Hoy no han cambiado muchos las cosas en la Plaza Vieja, que sigue siendo uno de los lugares más animados de la ciudad y donde al igual que en siglo XVIII, es posible hacer un alto y tomarse un buen café en ese templo habanero del néctar negro que es «El Escorial», ubicado en la esquina de las calles Mercaderes y Muralla.
El «Café O´Reilly», situado en la calle homónima y San Ignacio, emula también por ofrecer la degustación del café de las montañas del Escambray, traído virgen en granos que serán tostados en in situ por los maestros cafeteros, que preservan la discreción en el toque de temperatura de la torrefacción, lo que le confiere estilo y personalidad en el sabor al producto que ofrecen ambos establecimientos.

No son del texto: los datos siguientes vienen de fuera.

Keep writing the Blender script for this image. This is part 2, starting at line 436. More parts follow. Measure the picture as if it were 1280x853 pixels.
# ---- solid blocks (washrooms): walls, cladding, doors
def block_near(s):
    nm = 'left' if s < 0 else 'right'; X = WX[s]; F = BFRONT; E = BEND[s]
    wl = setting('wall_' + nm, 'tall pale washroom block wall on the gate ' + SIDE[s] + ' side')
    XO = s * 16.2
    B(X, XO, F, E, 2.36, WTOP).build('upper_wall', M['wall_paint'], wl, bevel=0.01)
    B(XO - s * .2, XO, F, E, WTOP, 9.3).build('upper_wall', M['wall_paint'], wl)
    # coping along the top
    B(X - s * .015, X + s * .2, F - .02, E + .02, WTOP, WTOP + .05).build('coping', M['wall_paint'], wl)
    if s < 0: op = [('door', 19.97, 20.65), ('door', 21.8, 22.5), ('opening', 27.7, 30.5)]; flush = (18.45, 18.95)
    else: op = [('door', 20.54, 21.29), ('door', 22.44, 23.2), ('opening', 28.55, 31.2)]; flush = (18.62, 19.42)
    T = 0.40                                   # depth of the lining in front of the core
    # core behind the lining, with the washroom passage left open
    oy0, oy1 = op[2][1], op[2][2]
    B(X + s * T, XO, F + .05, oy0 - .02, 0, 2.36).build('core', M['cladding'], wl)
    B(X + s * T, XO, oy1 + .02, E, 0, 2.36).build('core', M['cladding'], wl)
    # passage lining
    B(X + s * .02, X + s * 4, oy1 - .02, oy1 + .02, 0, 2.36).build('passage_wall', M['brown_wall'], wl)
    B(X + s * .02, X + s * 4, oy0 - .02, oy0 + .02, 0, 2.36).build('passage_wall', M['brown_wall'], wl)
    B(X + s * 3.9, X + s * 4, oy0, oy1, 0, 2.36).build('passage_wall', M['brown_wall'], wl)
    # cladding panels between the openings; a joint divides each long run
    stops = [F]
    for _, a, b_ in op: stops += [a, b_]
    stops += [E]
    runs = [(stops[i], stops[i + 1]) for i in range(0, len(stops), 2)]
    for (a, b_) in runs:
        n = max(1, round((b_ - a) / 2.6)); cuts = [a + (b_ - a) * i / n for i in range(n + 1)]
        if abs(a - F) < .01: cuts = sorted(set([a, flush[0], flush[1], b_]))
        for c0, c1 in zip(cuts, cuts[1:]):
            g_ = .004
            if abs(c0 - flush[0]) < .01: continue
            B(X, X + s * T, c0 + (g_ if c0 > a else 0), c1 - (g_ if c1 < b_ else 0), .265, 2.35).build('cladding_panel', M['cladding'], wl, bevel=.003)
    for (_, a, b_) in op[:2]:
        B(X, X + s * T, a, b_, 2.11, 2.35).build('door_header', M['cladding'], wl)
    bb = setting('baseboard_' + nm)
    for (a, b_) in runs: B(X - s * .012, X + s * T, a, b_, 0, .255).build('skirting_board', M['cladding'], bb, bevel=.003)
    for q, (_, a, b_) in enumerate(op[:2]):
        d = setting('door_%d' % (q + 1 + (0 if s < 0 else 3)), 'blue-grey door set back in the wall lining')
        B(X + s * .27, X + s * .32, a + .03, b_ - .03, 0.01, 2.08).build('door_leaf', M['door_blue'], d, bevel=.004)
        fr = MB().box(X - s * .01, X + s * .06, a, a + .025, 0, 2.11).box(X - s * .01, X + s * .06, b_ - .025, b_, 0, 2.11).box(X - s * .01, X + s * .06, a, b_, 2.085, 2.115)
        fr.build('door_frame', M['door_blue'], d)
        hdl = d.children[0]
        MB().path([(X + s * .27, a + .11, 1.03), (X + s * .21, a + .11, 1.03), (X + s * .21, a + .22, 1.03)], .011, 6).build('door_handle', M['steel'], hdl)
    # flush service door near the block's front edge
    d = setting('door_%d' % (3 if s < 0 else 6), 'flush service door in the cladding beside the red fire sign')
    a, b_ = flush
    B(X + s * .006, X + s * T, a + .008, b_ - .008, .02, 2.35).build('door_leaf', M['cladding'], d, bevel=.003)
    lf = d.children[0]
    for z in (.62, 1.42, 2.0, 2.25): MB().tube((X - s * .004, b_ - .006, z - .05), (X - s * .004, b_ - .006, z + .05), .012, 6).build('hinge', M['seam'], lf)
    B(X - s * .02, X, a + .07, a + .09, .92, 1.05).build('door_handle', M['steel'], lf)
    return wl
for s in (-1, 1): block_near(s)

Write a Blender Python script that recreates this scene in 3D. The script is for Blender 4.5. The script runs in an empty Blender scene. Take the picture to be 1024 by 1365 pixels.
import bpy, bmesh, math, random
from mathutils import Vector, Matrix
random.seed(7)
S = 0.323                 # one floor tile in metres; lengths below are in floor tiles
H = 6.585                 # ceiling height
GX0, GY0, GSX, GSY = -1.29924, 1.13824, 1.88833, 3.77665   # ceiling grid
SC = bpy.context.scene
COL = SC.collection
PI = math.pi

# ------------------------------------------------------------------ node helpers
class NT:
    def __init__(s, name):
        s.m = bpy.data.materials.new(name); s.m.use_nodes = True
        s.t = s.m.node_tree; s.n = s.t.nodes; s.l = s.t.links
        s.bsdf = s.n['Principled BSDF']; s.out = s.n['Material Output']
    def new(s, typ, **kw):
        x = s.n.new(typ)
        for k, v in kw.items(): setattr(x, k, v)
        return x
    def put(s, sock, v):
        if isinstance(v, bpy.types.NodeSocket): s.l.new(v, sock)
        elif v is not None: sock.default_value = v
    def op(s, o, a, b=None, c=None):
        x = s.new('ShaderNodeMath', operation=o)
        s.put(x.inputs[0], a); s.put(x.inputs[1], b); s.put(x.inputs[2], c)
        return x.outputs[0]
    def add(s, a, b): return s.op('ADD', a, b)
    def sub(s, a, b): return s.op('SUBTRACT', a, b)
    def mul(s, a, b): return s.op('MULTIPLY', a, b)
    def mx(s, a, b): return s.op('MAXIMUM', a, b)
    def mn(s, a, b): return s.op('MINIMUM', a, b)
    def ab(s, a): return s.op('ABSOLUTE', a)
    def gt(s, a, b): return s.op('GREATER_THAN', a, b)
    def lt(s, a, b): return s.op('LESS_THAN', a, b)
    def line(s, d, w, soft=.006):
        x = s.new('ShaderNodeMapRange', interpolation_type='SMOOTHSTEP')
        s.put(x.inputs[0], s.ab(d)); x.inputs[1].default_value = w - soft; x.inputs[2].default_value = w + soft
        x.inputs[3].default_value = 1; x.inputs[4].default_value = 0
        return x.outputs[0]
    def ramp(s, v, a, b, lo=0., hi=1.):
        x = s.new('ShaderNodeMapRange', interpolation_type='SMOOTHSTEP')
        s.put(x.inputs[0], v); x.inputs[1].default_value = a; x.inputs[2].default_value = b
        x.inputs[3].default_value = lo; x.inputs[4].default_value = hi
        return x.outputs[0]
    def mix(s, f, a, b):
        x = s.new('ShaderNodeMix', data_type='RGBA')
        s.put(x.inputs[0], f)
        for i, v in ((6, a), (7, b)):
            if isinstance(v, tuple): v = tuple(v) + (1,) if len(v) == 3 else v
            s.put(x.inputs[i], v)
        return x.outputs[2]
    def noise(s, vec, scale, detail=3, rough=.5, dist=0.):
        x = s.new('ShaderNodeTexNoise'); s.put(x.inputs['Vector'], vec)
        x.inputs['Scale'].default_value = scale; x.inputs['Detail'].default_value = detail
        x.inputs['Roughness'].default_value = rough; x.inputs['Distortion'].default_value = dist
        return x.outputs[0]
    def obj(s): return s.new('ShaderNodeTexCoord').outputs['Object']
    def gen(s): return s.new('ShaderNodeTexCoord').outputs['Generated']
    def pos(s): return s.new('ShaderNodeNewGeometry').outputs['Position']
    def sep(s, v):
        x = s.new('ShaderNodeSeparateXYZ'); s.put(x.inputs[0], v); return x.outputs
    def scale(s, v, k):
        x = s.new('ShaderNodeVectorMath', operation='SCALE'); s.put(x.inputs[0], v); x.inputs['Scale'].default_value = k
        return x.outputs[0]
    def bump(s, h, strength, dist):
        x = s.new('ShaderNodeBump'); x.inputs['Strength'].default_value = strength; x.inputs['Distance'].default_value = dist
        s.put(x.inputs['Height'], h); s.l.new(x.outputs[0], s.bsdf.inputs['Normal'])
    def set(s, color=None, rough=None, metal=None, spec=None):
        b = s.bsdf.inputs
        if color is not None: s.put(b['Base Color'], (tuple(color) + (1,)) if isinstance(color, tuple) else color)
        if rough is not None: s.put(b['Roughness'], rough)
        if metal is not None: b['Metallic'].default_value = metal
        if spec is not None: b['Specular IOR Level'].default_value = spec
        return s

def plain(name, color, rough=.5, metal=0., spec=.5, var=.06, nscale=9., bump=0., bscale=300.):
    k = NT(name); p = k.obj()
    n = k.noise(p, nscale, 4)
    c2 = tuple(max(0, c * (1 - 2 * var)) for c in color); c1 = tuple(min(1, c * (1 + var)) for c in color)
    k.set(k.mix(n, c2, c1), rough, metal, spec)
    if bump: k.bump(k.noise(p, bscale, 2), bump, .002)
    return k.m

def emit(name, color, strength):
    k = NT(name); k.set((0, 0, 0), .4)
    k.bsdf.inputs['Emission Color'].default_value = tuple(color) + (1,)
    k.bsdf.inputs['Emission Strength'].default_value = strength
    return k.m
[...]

Recetas diversas maridan el café con el ron dorado, la canela, el chocolate, la menta, las cremas frutales, el oporto, el whisky, el cognac, gratas combinaciones que se ofrecen calientes o frías, según lo apetezca la hora del día, el tema de conversación o la compañía que adorne la tertulia.
«Vamos a tomar café…» es una invitación que en La Habana, rinde culto a la amistad y a las tradiciones, nacidas en las montañas y cimentadas entre viejos adoquines y murallas.